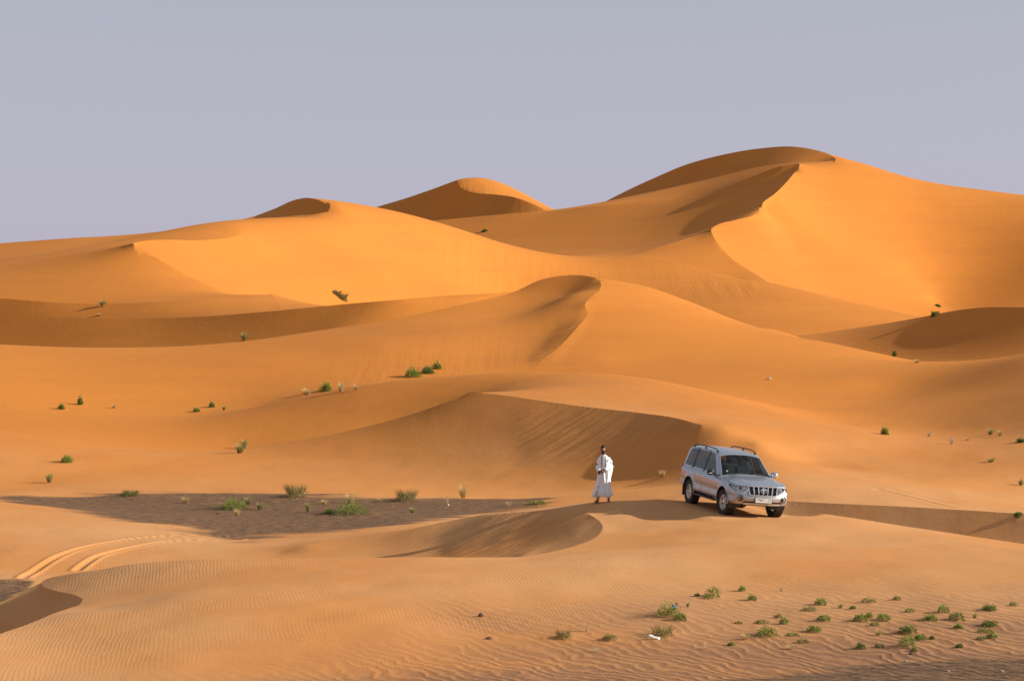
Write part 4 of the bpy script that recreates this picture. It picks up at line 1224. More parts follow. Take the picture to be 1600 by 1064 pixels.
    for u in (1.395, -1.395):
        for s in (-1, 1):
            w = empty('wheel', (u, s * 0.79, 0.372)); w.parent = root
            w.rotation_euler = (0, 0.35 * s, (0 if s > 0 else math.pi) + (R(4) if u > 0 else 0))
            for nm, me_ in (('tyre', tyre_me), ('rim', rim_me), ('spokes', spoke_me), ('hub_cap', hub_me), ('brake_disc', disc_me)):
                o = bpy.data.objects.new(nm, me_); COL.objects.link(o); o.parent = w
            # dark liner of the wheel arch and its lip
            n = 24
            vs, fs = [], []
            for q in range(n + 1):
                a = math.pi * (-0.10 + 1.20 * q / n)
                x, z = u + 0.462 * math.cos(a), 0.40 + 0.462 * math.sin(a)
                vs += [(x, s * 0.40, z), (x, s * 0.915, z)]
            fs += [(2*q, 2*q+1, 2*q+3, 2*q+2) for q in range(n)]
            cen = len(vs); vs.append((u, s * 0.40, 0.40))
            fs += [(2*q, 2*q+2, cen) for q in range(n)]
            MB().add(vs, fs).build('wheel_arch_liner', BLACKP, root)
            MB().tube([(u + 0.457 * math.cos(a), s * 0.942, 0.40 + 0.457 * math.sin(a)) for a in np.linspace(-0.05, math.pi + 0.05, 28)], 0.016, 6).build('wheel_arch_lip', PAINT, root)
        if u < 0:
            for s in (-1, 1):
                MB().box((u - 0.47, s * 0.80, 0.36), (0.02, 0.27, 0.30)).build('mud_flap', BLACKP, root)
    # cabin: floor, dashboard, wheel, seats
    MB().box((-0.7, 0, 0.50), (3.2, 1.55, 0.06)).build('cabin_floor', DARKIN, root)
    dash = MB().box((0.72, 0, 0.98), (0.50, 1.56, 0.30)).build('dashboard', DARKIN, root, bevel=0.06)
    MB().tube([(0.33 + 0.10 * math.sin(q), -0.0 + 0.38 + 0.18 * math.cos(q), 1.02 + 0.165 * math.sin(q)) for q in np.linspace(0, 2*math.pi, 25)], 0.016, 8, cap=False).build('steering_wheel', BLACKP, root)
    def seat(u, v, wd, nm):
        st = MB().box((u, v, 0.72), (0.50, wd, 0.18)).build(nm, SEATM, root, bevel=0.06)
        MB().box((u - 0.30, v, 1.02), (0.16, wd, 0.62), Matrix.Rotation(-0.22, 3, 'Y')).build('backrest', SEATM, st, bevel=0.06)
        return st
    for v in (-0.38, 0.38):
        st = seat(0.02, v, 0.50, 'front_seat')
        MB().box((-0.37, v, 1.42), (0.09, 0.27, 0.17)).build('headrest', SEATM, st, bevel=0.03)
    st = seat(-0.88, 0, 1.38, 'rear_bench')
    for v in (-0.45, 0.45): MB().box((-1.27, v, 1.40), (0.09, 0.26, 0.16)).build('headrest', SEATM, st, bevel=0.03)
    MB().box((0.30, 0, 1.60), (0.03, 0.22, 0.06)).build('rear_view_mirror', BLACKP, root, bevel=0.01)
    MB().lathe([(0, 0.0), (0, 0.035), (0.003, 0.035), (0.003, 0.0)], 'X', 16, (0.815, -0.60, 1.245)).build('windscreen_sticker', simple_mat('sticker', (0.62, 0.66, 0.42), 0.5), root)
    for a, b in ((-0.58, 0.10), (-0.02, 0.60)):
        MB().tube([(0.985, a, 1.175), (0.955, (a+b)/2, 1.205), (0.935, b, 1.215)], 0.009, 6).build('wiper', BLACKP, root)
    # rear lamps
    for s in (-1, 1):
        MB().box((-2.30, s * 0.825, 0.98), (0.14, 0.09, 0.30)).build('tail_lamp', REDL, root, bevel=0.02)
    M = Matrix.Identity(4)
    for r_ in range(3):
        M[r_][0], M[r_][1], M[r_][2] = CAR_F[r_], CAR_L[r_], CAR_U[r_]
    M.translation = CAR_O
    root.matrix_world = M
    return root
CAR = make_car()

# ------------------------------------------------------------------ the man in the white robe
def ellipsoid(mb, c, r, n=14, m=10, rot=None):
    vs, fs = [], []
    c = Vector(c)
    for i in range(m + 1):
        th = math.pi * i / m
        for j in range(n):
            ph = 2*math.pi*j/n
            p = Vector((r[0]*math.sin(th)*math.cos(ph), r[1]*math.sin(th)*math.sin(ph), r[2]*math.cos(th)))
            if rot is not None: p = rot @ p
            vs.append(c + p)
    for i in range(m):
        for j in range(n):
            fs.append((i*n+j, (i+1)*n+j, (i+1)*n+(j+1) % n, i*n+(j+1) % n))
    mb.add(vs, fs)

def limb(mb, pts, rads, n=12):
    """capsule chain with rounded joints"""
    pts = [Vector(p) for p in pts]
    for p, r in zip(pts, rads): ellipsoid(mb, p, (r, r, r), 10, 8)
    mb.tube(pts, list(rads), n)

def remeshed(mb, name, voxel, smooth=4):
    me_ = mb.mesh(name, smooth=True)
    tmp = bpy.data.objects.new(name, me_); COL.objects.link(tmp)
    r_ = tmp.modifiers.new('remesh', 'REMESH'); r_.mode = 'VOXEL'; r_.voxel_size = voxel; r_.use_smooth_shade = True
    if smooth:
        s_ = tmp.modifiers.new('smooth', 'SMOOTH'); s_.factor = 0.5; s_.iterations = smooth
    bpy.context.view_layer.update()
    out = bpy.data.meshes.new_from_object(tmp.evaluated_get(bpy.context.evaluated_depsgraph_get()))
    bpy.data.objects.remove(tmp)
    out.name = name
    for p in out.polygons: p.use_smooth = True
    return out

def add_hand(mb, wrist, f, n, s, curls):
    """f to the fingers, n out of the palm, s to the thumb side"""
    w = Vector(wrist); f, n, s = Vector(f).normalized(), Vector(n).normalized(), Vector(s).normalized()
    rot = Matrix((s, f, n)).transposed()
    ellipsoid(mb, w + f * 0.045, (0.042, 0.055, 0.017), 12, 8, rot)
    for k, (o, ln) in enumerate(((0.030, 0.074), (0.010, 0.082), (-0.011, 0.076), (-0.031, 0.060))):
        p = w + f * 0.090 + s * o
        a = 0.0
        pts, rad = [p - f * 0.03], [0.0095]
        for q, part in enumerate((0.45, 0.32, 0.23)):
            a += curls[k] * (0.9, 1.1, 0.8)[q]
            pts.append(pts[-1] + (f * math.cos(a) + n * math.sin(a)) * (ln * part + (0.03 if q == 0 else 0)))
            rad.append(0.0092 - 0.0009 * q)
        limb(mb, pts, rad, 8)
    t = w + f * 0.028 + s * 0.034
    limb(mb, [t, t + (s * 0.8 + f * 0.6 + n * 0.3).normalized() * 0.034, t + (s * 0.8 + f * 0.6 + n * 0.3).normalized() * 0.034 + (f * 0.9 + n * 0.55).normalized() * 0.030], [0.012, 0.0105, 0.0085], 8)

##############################

* Exercise directions *
Copy every line of the material in which the word "part" occurs.

* Exercise output *
Write part 4 of the bpy script that recreates this picture. It picks up at line 1224. More parts follow. Take the picture to be 1600 by 1064 pixels.
        for q, part in enumerate((0.45, 0.32, 0.23)):
            pts.append(pts[-1] + (f * math.cos(a) + n * math.sin(a)) * (ln * part + (0.03 if q == 0 else 0)))